Retirement Planning for Women: It's a Whole New Ball Game

As if women don't already have enough challenges in the workplace, saving for retirement is also more difficult than it is for men.

Saving for retirement is difficult for everyone, but retirement planning for women is especially complex. That's because women, for a variety of reasons, generally enter retirement with less money than men and then they face a number of particular problems.

Both the pay gap and time in and out of the work force for events like maternity leave impact a woman's ability to build a sufficient nest egg. Plus, women live longer which, of course, requires more money. 

Here are some stats from a recent survey:

  • Retirement confidence is higher among men (64%) compared to women (54%)
  • Men (55%) are more likely than women (42%) to agree that they are building a large enough retirement nest egg.
  • Men (31%) most frequently say that their greatest financial priority is "saving for retirement," while women (25%) most frequently say "just getting by - covering basic living expenses."

It's not easy to overcome this gap. The best advice is to start early, seek professional advice, live frugally, and sock away as much as you can. And buy long-term care insurance. Life is not getting any shorter.

When You Retire, Will You Be Receiving a Pension? Probably Not.

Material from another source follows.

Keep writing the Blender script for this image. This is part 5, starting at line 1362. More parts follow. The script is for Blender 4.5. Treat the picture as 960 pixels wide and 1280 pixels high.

Most of our grandparents could count on receiving a pension when they retired, and some of our parents could, too. You and I, however, are out of luck. Retirement planning is up to us. And if we don't look it squarely in the eye and take control over it, we may one day wind up searching for affordable senior housing in a land without affordable senior housing.

Many people underestimate how much money they will need to fund retirement. Today, a 50-year-old male on average will live to age 80; a 65-year-old to 83; and a 75-year-old to 86. Women average several years longer.

This means if you plan for a 20-year retirement, half of all people will run out of money. Do you want to get a job at age 85?

If both partners in a couple are 65, there is a 72 percent chance one of them will live to 85. The odds of one reaching 90 is 45 percent, and 18 percent on making 95.

That is great news if your health and quality of life can be maintained. Plan for this possibility by monitoring early spending and maybe creating your own private pension.

Like it or not, most retirees today do not receive a pension and are ultimately responsible for their own retirement decisions. Start early, seek professional help, and maximize your retirement assets.